# [Task goal]
Give an exact copy of every line, leaving images out.

# [Material provided]
————

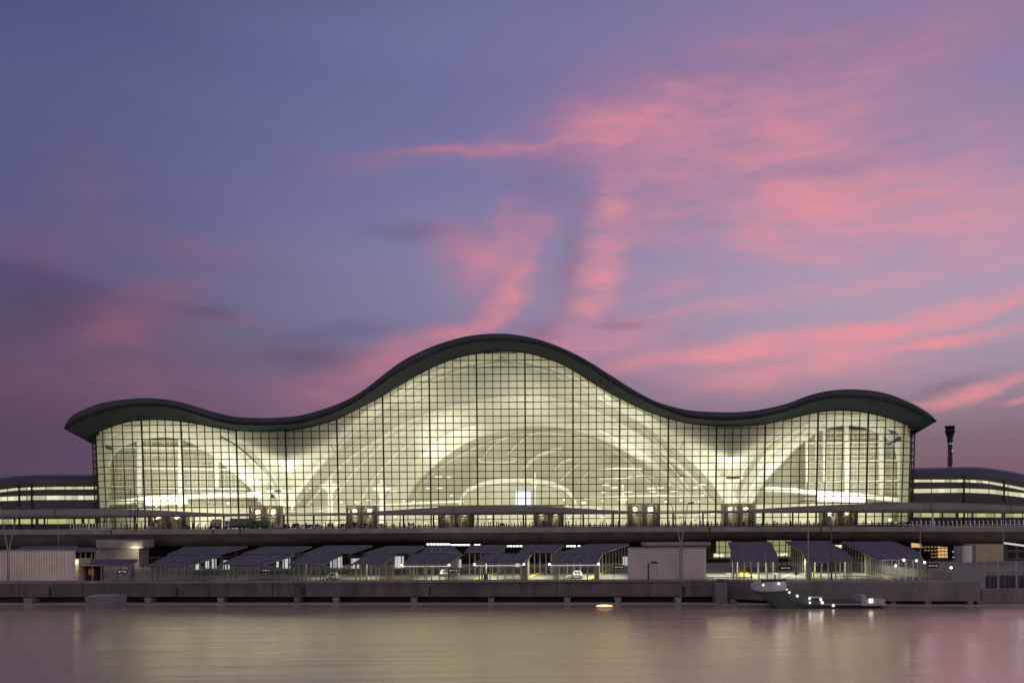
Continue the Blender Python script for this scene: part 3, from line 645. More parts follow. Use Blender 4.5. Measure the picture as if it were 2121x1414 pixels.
wing('low dark concourse wing with lit window strips left of the glass terminal', [(-460, 1040), (-250, 1020), (-80, 1002), (-30, 994), (0, 989.5), (40, 984.5), (100, 983), (150, 983), (197, 983), (215, 983)], [(-300, 1036), (-60, 1018), (0, 1014), (30, 1010.5), (60, 1009), (110, 1008), (200, 1007.5)], [(-300, 1046), (-60, 1032), (0, 1028.5), (60, 1026.5), (120, 1026), (200, 1026)], [(-300, 1076), (-60, 1075), (200, 1074)], 383, (66, 40))
wing('low dark concourse wing with lit window strips right of the glass terminal', [(1870, 970), (1890, 969), (1950, 967.5), (2010, 966.5), (2050, 969), (2090, 975), (2121, 981), (2190, 996), (2330, 1015), (2560, 1040)], [(1891, 993), (2000, 993), (2040, 995), (2080, 1002), (2121, 1010), (2180, 1022), (2400, 1044)], [(1891, 1012), (2000, 1011), (2050, 1013), (2085, 1017), (2121, 1021), (2180, 1030), (2400, 1052)], [(1891, 1060.5), (2180, 1061), (2400, 1063)], 383, (1997, 2080))

# ------------------------------------------------------------------ control tower
p = W(1968, 968, 620); s = 620 / F
CTW = thing('control_tower', 'slim dark control tower with a flared cab beyond the right concourse', 'tower', (p.x, 620, 12))
zz = lambda y: W(1968, y, 620).z - 12
MB().lathe((p.x, 620, 12), [(5.6 * s, 0), (5.0 * s, zz(960)), (4.2 * s, zz(930)), (4.6 * s, zz(916))], 16).build('shaft', 'black', CTW)
MB().lathe((p.x, 620, 12), [(5.2 * s, zz(917)), (6.0 * s, zz(905)), (8.6 * s, zz(897)), (10 * s, zz(893)), (10.2 * s, zz(892)), (8.6 * s, zz(890))], 20).build('cab', 'black', CTW)
MB().lathe((p.x, 620, 12), [(8.4 * s, zz(890.5)), (10.5 * s, zz(882.5)), (10.5 * s, zz(882))], 20).build('cab_glass', 'carglass', CTW)
m = MB()
for x, y, r in ((1969, 918, 1.2), (1965, 918, .7), (1972.5, 918.5, .9), (1972.5, 934, 1.0), (1972.5, 932, .8), (1973, 965, 1.0), (1965, 966, .5)): q = W(x, y, 617.0); m.ball(q, r * s)
m.build('lamp', 'Lpanel', CTW)
m = MB()
for x in (1963.5, 1966.5, 1970.5): m.tube(W(x, 966, 618.2), W(x + .6, 920, 618.6), .22)
m.build('pipe', 'poled', CTW)

# ------------------------------------------------------------------ elevated road
VD = thing('elevated_road', 'long grey elevated road with a dark curved belly in front of the terminal', 'viaduct', (0, 310, 6))
DT = [(-60, 1095.5), (0, 1096), (400, 1095), (1060, 1091.5), (1590, 1090), (2180, 1090)]
xs_ = [-460 + 20 * k for k in range(154)]
YD = 300.
def drow(f, Yd): return [W(x, f(x), Yd) for x in xs_]
ft = lambda x: lerp_tab(DT, x); fb = lambda x: ft(x) + 10.5
belly = lambda x: lerp_tab([(-60, 1141), (200, 1138), (300, 1131), (540, 1131), (700, 1124), (860, 1121), (960, 1126), (1150, 1127), (1300, 1126), (1440, 1122), (1500, 1118), (1700, 1119), (1900, 1122), (2000, 1134), (2040, 1131), (2121, 1127), (2180, 1126)], x)
A_ = drow(ft, YD); B_ = drow(fb, YD); Cc = drow(lambda x: fb(x) + (belly(x) - fb(x)) * .55, YD + 1.6); D_ = drow(belly, YD + 5)
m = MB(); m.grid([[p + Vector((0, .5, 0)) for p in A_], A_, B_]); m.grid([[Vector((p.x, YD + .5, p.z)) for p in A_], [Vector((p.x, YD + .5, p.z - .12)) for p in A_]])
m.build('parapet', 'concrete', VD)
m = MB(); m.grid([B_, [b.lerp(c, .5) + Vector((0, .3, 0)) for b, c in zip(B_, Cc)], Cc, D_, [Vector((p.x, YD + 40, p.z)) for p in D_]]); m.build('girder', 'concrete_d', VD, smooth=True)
m = MB(); m.grid([[Vector((p.x, YD + .5, p.z - .12)) for p in A_], [Vector((p.x, 330, min(p.z - .12, 11.9))) for p in A_], [Vector((p.x, 372, 11.9)) for p in A_]]); m.build('deck', 'asphalt', VD)
m = MB()
for x in (441, 497, 230, 1470, 1700): a = W(x, ft(x), YD - .04); b = W(x, fb(x), YD - .04); m.bar(a, b, .3, .1)
m.build('parapet_joint', 'black', VD)
# piers under the deck
for x0, x1, y1, mt in ((200, 288, 1200, 'concrete'), (2022, 2078, 1185, 'tan')):
    a, b = W(x0, 1135, 292), W(x1, 1200, 292); MB().box(a.x, b.x, 292, 300, ZF, W(x0, 1127, 292).z).build('pier', mt, VD)
a, b = W(197, 1118, 290), W(298, 1135, 290); MB().box(a.x, b.x, 290, 299, b.z, a.z).build('pier_cap', 'concrete', VD, bevel=.5)
p = W(2003, 1137, 288); MB().tube((p.x, 288, ZF), (p.x, 288, p.z + 1), 1.35, 1.35, 20).build('column', 'white', VD); p = W(1985, 1137, 296); MB().tube((p.x, 296, ZF), (p.x, 296, p.z + 1), 1.3, 1.3, 20).build('column', 'concrete', VD)
for px in (120, 620, 1020, 1420, 1850): p = W(px, 1140, 318); MB().tube((p.x, 318, ZF), (p.x, 318, p.z + 1), 1.4, 1.4, 16).build('column', 'concrete', VD)
# handrail along the deck edge
m = MB()
for i in range(len(A_) - 1): m.bar(A_[i] + Vector((0, .2, .55)), A_[i + 1] + Vector((0, .2, .55)), .07, up=Vector((0, 0, 1))); m.bar(A_[i] + Vector((0, .2, .28)), A_[i + 1] + Vector((0, .2, .28)), .05, up=Vector((0, 0, 1)))
for i, p in enumerate(A_):
    m.bar(p + Vector((0, .2, 0)), p + Vector((0, .2, .58)), .08)
m.build('handrail', 'poled', VD)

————

# [The response]
Continue the Blender Python script for this scene: part 3, from line 645. More parts follow. Use Blender 4.5. Measure the picture as if it were 2121x1414 pixels.
wing('low dark concourse wing with lit window strips left of the glass terminal', [(-460, 1040), (-250, 1020), (-80, 1002), (-30, 994), (0, 989.5), (40, 984.5), (100, 983), (150, 983), (197, 983), (215, 983)], [(-300, 1036), (-60, 1018), (0, 1014), (30, 1010.5), (60, 1009), (110, 1008), (200, 1007.5)], [(-300, 1046), (-60, 1032), (0, 1028.5), (60, 1026.5), (120, 1026), (200, 1026)], [(-300, 1076), (-60, 1075), (200, 1074)], 383, (66, 40))
wing('low dark concourse wing with lit window strips right of the glass terminal', [(1870, 970), (1890, 969), (1950, 967.5), (2010, 966.5), (2050, 969), (2090, 975), (2121, 981), (2190, 996), (2330, 1015), (2560, 1040)], [(1891, 993), (2000, 993), (2040, 995), (2080, 1002), (2121, 1010), (2180, 1022), (2400, 1044)], [(1891, 1012), (2000, 1011), (2050, 1013), (2085, 1017), (2121, 1021), (2180, 1030), (2400, 1052)], [(1891, 1060.5), (2180, 1061), (2400, 1063)], 383, (1997, 2080))

# ------------------------------------------------------------------ control tower
p = W(1968, 968, 620); s = 620 / F
CTW = thing('control_tower', 'slim dark control tower with a flared cab beyond the right concourse', 'tower', (p.x, 620, 12))
zz = lambda y: W(1968, y, 620).z - 12
MB().lathe((p.x, 620, 12), [(5.6 * s, 0), (5.0 * s, zz(960)), (4.2 * s, zz(930)), (4.6 * s, zz(916))], 16).build('shaft', 'black', CTW)
MB().lathe((p.x, 620, 12), [(5.2 * s, zz(917)), (6.0 * s, zz(905)), (8.6 * s, zz(897)), (10 * s, zz(893)), (10.2 * s, zz(892)), (8.6 * s, zz(890))], 20).build('cab', 'black', CTW)
MB().lathe((p.x, 620, 12), [(8.4 * s, zz(890.5)), (10.5 * s, zz(882.5)), (10.5 * s, zz(882))], 20).build('cab_glass', 'carglass', CTW)
m = MB()
for x, y, r in ((1969, 918, 1.2), (1965, 918, .7), (1972.5, 918.5, .9), (1972.5, 934, 1.0), (1972.5, 932, .8), (1973, 965, 1.0), (1965, 966, .5)): q = W(x, y, 617.0); m.ball(q, r * s)
m.build('lamp', 'Lpanel', CTW)
m = MB()
for x in (1963.5, 1966.5, 1970.5): m.tube(W(x, 966, 618.2), W(x + .6, 920, 618.6), .22)
m.build('pipe', 'poled', CTW)

# ------------------------------------------------------------------ elevated road
VD = thing('elevated_road', 'long grey elevated road with a dark curved belly in front of the terminal', 'viaduct', (0, 310, 6))
DT = [(-60, 1095.5), (0, 1096), (400, 1095), (1060, 1091.5), (1590, 1090), (2180, 1090)]
xs_ = [-460 + 20 * k for k in range(154)]
YD = 300.
def drow(f, Yd): return [W(x, f(x), Yd) for x in xs_]
ft = lambda x: lerp_tab(DT, x); fb = lambda x: ft(x) + 10.5
belly = lambda x: lerp_tab([(-60, 1141), (200, 1138), (300, 1131), (540, 1131), (700, 1124), (860, 1121), (960, 1126), (1150, 1127), (1300, 1126), (1440, 1122), (1500, 1118), (1700, 1119), (1900, 1122), (2000, 1134), (2040, 1131), (2121, 1127), (2180, 1126)], x)
A_ = drow(ft, YD); B_ = drow(fb, YD); Cc = drow(lambda x: fb(x) + (belly(x) - fb(x)) * .55, YD + 1.6); D_ = drow(belly, YD + 5)
m = MB(); m.grid([[p + Vector((0, .5, 0)) for p in A_], A_, B_]); m.grid([[Vector((p.x, YD + .5, p.z)) for p in A_], [Vector((p.x, YD + .5, p.z - .12)) for p in A_]])
m.build('parapet', 'concrete', VD)
m = MB(); m.grid([B_, [b.lerp(c, .5) + Vector((0, .3, 0)) for b, c in zip(B_, Cc)], Cc, D_, [Vector((p.x, YD + 40, p.z)) for p in D_]]); m.build('girder', 'concrete_d', VD, smooth=True)
m = MB(); m.grid([[Vector((p.x, YD + .5, p.z - .12)) for p in A_], [Vector((p.x, 330, min(p.z - .12, 11.9))) for p in A_], [Vector((p.x, 372, 11.9)) for p in A_]]); m.build('deck', 'asphalt', VD)
m = MB()
for x in (441, 497, 230, 1470, 1700): a = W(x, ft(x), YD - .04); b = W(x, fb(x), YD - .04); m.bar(a, b, .3, .1)
m.build('parapet_joint', 'black', VD)
# piers under the deck
for x0, x1, y1, mt in ((200, 288, 1200, 'concrete'), (2022, 2078, 1185, 'tan')):
    a, b = W(x0, 1135, 292), W(x1, 1200, 292); MB().box(a.x, b.x, 292, 300, ZF, W(x0, 1127, 292).z).build('pier', mt, VD)
a, b = W(197, 1118, 290), W(298, 1135, 290); MB().box(a.x, b.x, 290, 299, b.z, a.z).build('pier_cap', 'concrete', VD, bevel=.5)
p = W(2003, 1137, 288); MB().tube((p.x, 288, ZF), (p.x, 288, p.z + 1), 1.35, 1.35, 20).build('column', 'white', VD); p = W(1985, 1137, 296); MB().tube((p.x, 296, ZF), (p.x, 296, p.z + 1), 1.3, 1.3, 20).build('column', 'concrete', VD)
for px in (120, 620, 1020, 1420, 1850): p = W(px, 1140, 318); MB().tube((p.x, 318, ZF), (p.x, 318, p.z + 1), 1.4, 1.4, 16).build('column', 'concrete', VD)
# handrail along the deck edge
m = MB()
for i in range(len(A_) - 1): m.bar(A_[i] + Vector((0, .2, .55)), A_[i + 1] + Vector((0, .2, .55)), .07, up=Vector((0, 0, 1))); m.bar(A_[i] + Vector((0, .2, .28)), A_[i + 1] + Vector((0, .2, .28)), .05, up=Vector((0, 0, 1)))
for i, p in enumerate(A_):
    m.bar(p + Vector((0, .2, 0)), p + Vector((0, .2, .58)), .08)
m.build('handrail', 'poled', VD)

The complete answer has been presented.